I've felt the affect of the depth of community this weekend in a profound way...with my loss so fresh, I could think of no where else I wanted to be but in church Sunday morning. It didn't strike me as odd, but for a nonChrisitian friend, she found it so strange that I would want to be with people, and of all things "religious" people...I could see where she got that perception. But I was grieved when I thought about how she had been such a huge help and assistance (in a true neighborly fashion) the last few days but there was an unspoken bridge we could not cross together. She could not understand my hope and my grief in the same way my dear Christian brothers and sisters could...but still, there was connection.
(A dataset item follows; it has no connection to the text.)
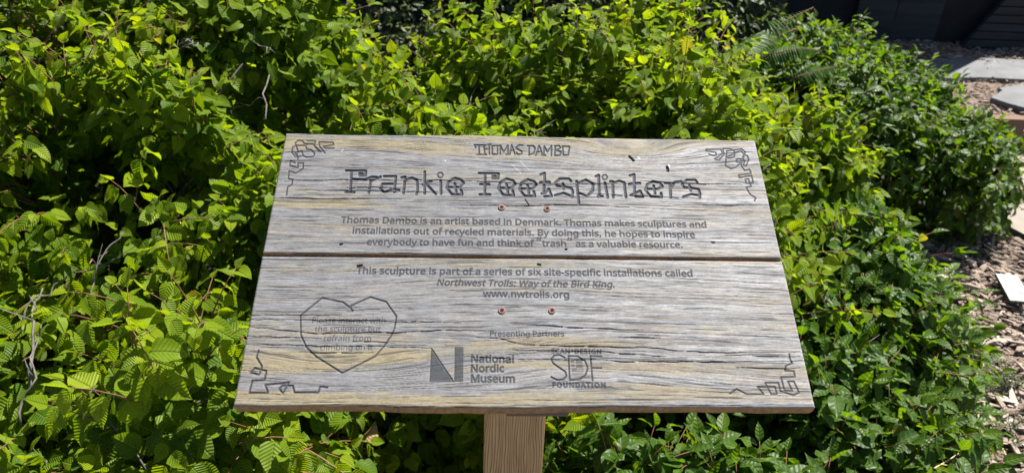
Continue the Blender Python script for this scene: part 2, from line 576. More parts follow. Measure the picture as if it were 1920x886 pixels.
st = thing('timber_block', 'dark slatted plank block with slanting left edge behind the flagstones', 'timber structure', (4.4, 6.0, 0.1), 'timber structures behind the planting')
mb = MB(); plank_face(mb, 3.24, 6.4, 3.62, 6.3, 5.72, 0.12, 0.78, 11, 0.008); mb.build('plank_cladding', M['dark_plank'], st)
mb = MB()  # core carried up and right out of view to shade bed and back shrubs
mb.add([(3.27, 5.752, 0.1), (6.38, 5.752, 0.1), (6.28, 5.752, 0.77), (3.64, 5.752, 0.77), (3.27, 5.83, 0.1), (6.38, 5.83, 0.1), (6.28, 5.83, 0.77), (3.64, 5.83, 0.77)],
       [[0, 1, 2, 3], [7, 6, 5, 4], [0, 4, 5, 1], [3, 2, 6, 7], [0, 3, 7, 4], [1, 5, 6, 2]])
mb.build('core', M['shade_gap'], st)

st = thing('timber_wall', 'tall dark wall of rough wide planks shaded behind the shrubs', 'timber structure', (0.0, 6.3, 0.1), 'timber structures behind the planting')
mb = MB()  # core carried up and right out of view to shade bed and back shrubs
mb.add([(-5.5, 5.86, 0.1), (3.72, 5.86, 0.1), (3.72, 5.86, 5.0), (-5.5, 5.86, 5.0), (-5.5, 6.9, 0.1), (3.72, 6.9, 0.1), (3.72, 6.9, 5.0), (-5.5, 6.9, 5.0)],
       [[0, 1, 2, 3], [7, 6, 5, 4], [0, 4, 5, 1], [3, 2, 6, 7], [0, 3, 7, 4], [1, 5, 6, 2]])
mb.build('core', M['shade_gap'], st)
mb = MB()  # core carried up and right out of view to shade bed and back shrubs
x = -5.5
while x < 2.9:     # leaning wide boards, some missing so that the near-black core shows as shade
    wd = random.uniform(0.16, 0.34)
    ln = random.uniform(-0.18, 0.3)
    if random.random() < 0.78:
        yy = 5.80 + random.uniform(-0.02, 0.02)
        mb.add([(x, yy, 0.12), (x + wd, yy, 0.12), (x + wd + ln, yy, 4.9), (x + ln, yy, 4.96), (x, yy + .03, 0.12), (x + wd, yy + .03, 0.12), (x + wd + ln, yy + .03, 4.9), (x + ln, yy + .03, 4.96)],
               [[0, 1, 2, 3], [7, 6, 5, 4], [0, 4, 5, 1], [3, 2, 6, 7], [0, 3, 7, 4], [1, 5, 6, 2]])
    x += wd + random.uniform(0.01, 0.12)
mb.build('wide_plank', M['dark_plank'], st)
# ================================================================== THE SIGN
SC = np.array([0.0156917, 0.76925536, 1.16730952])
SX = unit([0.9992432, 0.03857538, 0.00499651])
SZ = unit([0.01402234, -0.47705239, 0.87876299])
SY = np.cross(SZ, SX)
BW, BH, GAP, TH = 0.6, 0.17742, 0.004, 0.019


def s2w(u, v, h=0.0):
    u, v, h = np.broadcast_arrays(u, v, h)
    return SC + u[..., None] * SX + v[..., None] * SY + h[..., None] * SZ


def p2s(x, y):
    """photo pixel -> (u, v) on the face of the sign"""
    x = np.asarray(x, float); y = np.asarray(y, float)
    d = CX * ((x - 960) / FPX)[..., None] - CY * ((y - 443) / FPX)[..., None] - CZ
    k = ((SC - CAM) @ SZ) / (d @ SZ)
    P = CAM + d * k[..., None] - SC
    return P @ SX, P @ SY


RES = 0.0005
GU = np.arange(-BW / 2 - 0.002, BW / 2 + 0.0021, RES)
VTOP = BH + GAP / 2
GV = np.arange(-VTOP - 0.004, VTOP + 0.0041, RES)
ENG = np.zeros((len(GV), len(GU)), np.float32)        # engraved coverage
DEP = np.zeros_like(ENG)                              # depth in metres
HOLE = np.zeros_like(ENG)                             # black knots, cracks
WHITE = np.zeros_like(ENG)                            # bird lime, scratches


def window(u0, u1, v0, v1):
    i0, i1 = np.searchsorted(GU, [u0, u1]); j0, j1 = np.searchsorted(GV, [v0, v1])
    return max(i0 - 3, 0), min(i1 + 3, len(GU)), max(j0 - 3, 0), min(j1 + 3, len(GV))


def put(arr, i0, j0, cov):
    s = arr[j0:j0 + cov.shape[0], i0:i0 + cov.shape[1]]
    np.maximum(s, cov, out=s)


def stroke_uv(U, V, width, depth, amount=1.0, target=None, taper=False):
    for k in range(len(U) - 1):
        a = np.array([U[k], V[k]]); b = np.array([U[k + 1], V[k + 1]])
        i0, i1, j0, j1 = window(min(a[0], b[0]) - width, max(a[0], b[0]) + width, min(a[1], b[1]) - width, max(a[1], b[1]) + width)
        if i1 <= i0 or j1 <= j0: continue
        X, Y = np.meshgrid(GU[i0:i1], GV[j0:j1])
        ab = b - a
        t = np.clip(((X - a[0]) * ab[0] + (Y - a[1]) * ab[1]) / max(ab @ ab, 1e-12), 0, 1)
        d = np.hypot(X - a[0] - t * ab[0], Y - a[1] - t * ab[1])
        cov = np.clip((width / 2 - d) / RES + 0.5, 0, 1) * amount
        if target is None:
            put(ENG, i0, j0, cov); put(DEP, i0, j0, cov * depth)
        else:
            put(target, i0, j0, cov)


def stroke(px, width, depth, org=(0, 0), sc_=1.0, amount=1.0, target=None):
    P = np.array(px, float) * sc_ + np.array(org)
    U, V = p2s(P[:, 0], P[:, 1])
    stroke_uv(U, V, width, depth, amount, target)


def inside(X, Y, polys):
    c = np.zeros(X.shape, bool)
    for P in polys:
        x0, y0 = P[:, 0], P[:, 1]
        x1, y1 = np.roll(x0, -1), np.roll(y0, -1)
        for k in range(len(P)):
            if y0[k] == y1[k]: continue
            m = ((y0[k] <= Y) & (Y < y1[k])) | ((y1[k] <= Y) & (Y < y0[k]))
            xi = x0[k] + (Y - y0[k]) / (y1[k] - y0[k]) * (x1[k] - x0[k])
            c ^= m & (X < xi)
    return c


def fill(polys, depth, amount=1.0, target=None, SS=4):
    A = np.concatenate(polys)
    i0, i1, j0, j1 = window(A[:, 0].min(), A[:, 0].max(), A[:, 1].min(), A[:, 1].max())
    if i1 <= i0 or j1 <= j0: return
    off = (np.arange(SS) + 0.5) / SS - 0.5
    x = (GU[i0:i1][:, None] + off[None] * RES).ravel()
    y = (GV[j0:j1][:, None] + off[None] * RES).ravel()
    X, Y = np.meshgrid(x, y)
    c = inside(X, Y, polys).reshape(j1 - j0, SS, i1 - i0, SS).mean((1, 3)) * amount
    if target is None:
        put(ENG, i0, j0, c); put(DEP, i0, j0, c * depth)
    else:
        put(target, i0, j0, c)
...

The calligraphy is so fascinating!

4:31 PM  
Blogger TAMI said...

That "hearing something unexpectedly beautiful and new" is the place God has me in right now - learning about 'spiritual literacy' as it were, reading the spiritual in our world and writing it upon the same. The Trinity is profound, and especially so when I consider His joy in giving Himself to us, not "only" on the cross, but also every day in new ways!

5:01 PM  
Anonymous Anonymous said...

great learning and sharing!

7:16 PM  
Blogger Ruth Hull Chatlien said...

What a great lesson for all of us. Thank you for sharing it.
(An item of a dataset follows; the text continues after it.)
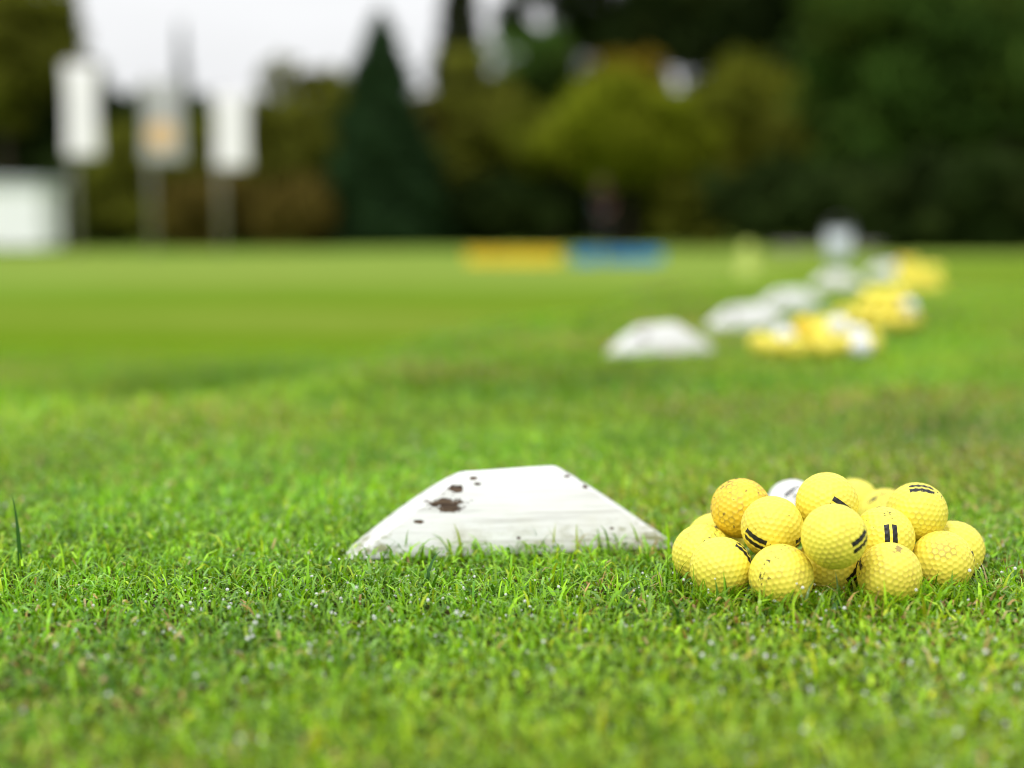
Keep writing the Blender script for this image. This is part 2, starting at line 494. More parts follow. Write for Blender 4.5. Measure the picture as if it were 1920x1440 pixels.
for j in (0, NX):      # the sawn ends
    for i in range(NTH // 2):
        v = [rows[i][j], rows[i + 1][j], rows[NTH - i - 1][j], rows[NTH - i][j]]
        v = list(dict.fromkeys(v))
        if len(v) > 2: bm.faces.new(v)
bm.faces.new([rows[0][j] for j in range(NX + 1)] + [rows[NTH][j] for j in range(NX, -1, -1)])
bmesh.ops.recalc_face_normals(bm, faces=bm.faces)
es = [e for e in bm.edges if len(e.link_faces) == 2 and e.calc_face_angle(0) > .55]
bmesh.ops.bevel(bm, geom=es, offset=.0022, segments=2, affect='EDGES', profile=.5)
me_log = bpy.data.meshes.new('tee_marker'); bm.to_mesh(me_log); bm.free()
for p in me_log.polygons: p.use_smooth = True
try: me_log.set_sharp_from_angle(angle=math.radians(38))
except Exception: pass

t = NT('white_painted_wood'); c = t.coord(); x, y, z = t.sep(c)
grain = t.noise(t.mapping(c, (6, 70, 170)), 1, 6, .65)
fine = t.noise(t.mapping(c, (40, 420, 700)), 1, 3, .6)
rag = t.noise(t.mapping(c, (110, 110, 170)), 1, 6, .7); rag2 = t.noise(t.mapping(c, (45, 60, 95)), 1, 6, .68)
front = t.math('LESS_THAN', y, .02)


def chip(x0, z0, a, b, wob=1.5):
    dx = t.math('DIVIDE', t.math('SUBTRACT', x, x0), a); dz = t.math('DIVIDE', t.math('SUBTRACT', z, z0), b)
    d = t.math('SQRT', t.math('ADD', t.math('MULTIPLY', dx, dx), t.math('MULTIPLY', dz, dz)))
    d = t.math('ADD', d, t.math('MULTIPLY', t.math('SUBTRACT', rag, .5), wob * 2))
    return t.math('MULTIPLY', t.ramp(d, 1.0, .86), front)


chips = chip(-.0505, .0380, .0135, .0056, 2.0)
for q in ((-.0445, .0475, .0062, .0028, 2.0), (-.0735, .0262, .0045, .0014, 1.6), (-.027, .0515, .0030, .0012, .8), (.0435, .0555, .0028, .0009, .9),
          (.058, .0475, .0026, .0012, 1.6), (.002, .0125, .0018, .0011, .4), (.075, .017, .0016, .001, .4), (-.03, .0556, .003, .0012, .9)):
    chips = t.math('MAXIMUM', chips, chip(*q))
lowz = t.ramp(z, .036, .004)
ends = t.ramp(t.math('ABSOLUTE', t.math('ADD', x, .012)), .03, .10)
moss = t.math('MULTIPLY', t.ramp(t.math('ADD', rag2, t.math('MULTIPLY', lowz, .10)), .575, .70), lowz)
moss = t.math('MULTIPLY', moss, t.math('ADD', .35, t.math('MULTIPLY', ends, .65)))
grime = t.math('MULTIPLY', t.ramp(t.noise(t.mapping(c, (30, 60, 60)), 1, 5, .7), .42, .70), t.math('ADD', .08, t.math('MULTIPLY', lowz, .30)))
spk = t.math('MULTIPLY', t.ramp(t.noise(c, 420, 3), .70, .74), t.math('ADD', .15, t.math('MULTIPLY', lowz, .85)))
col = t.mix(t.math('MULTIPLY', t.ramp(grain, .46, .66), .75), (.74, .74, .73), (.47, .46, .43))
col = t.mix(grime, col, (.52, .49, .36))
col = t.mix(t.math('MULTIPLY', moss, .85), col, (.20, .20, .045))
col = t.mix(t.math('MULTIPLY', spk, .7), col, (.12, .10, .05))
wood = t.mix(t.ramp(fine, .35, .65), (.045, .028, .018), (.13, .085, .055))
col = t.mix(chips, col, wood)
hgt = t.math('SUBTRACT', t.math('ADD', t.math('MULTIPLY', grain, .6), t.math('MULTIPLY', fine, .25)), t.math('MULTIPLY', chips, 1.2))
M_log = t.done(t.bsdf(col, .75, .2, t.bump(hgt, .5, .0014)))
me_log.materials.append(M_log)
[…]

Now if I can just remember it when I need to . . .

10:45 PM  
Blogger Craver Vii said...

The shadow on the page... another one of your clever self-portraits?

12:40 PM  
Anonymous Anonymous said...

This reminded me of Lisa See's novel, Snow Flower and the Secret Fan, about what it means to be lifelong friends no matter proximity, life stage or station. It's the failings, joys, and triumphs of being a neighbor.

12:57 PM  
Blogger L.L. Barkat said...

Joy... Loss. Painful. Thank you for telling us.

Tami... I like that phrase "spiritual literacy." It's a rich journey!

Nancy... it was really fun as well as informative.

Ruth... yes... how is it that we begin to remember?

CRAVER!!! Believe it or not, I thought of you when I took the picture. And I deliberately left the shadow in just for the reason you mention. :)

Heather... sounds like a good novel, or at least the foundation sounds good.

2:37 PM  
Blogger Shosannah said...

I have been feeling like I am being encouraged to push past what I understand, what I feel is consolidated within me. To breakdown the understandings I thought were built on firm foundations.
It is so interesting what you say here.
Sometimes a completly different perspective on such a seemingly simple concept can be so enriching.

2:54 PM  
Blogger Craver Vii said...

Perfect! I always get a kick out of that.

4:20 PM  
Blogger Ann Voskamp @Holy Experience said...

This led us to consider that being a neighbor is something one does all day long, from birth to death, sharing our milk and our meat, our grain and our sympathy. And we listen.

I pray I will remember this, L.L... That authentic Christian community requires a genuine sharing of all of who we are. To return to Eden and live soul bare.

Thank you, friend...
All's grace,

6:13 AM  
Blogger L.L. Barkat said...

Suzy... such breaking down for building up. Painful at times, yes?

Craver... : )

Ann... so good to hear from you again. I imagine you are golden with harvest, sleep-heavy from long days of ripening and falling and gathering— your own kind of Eden to share with such as us.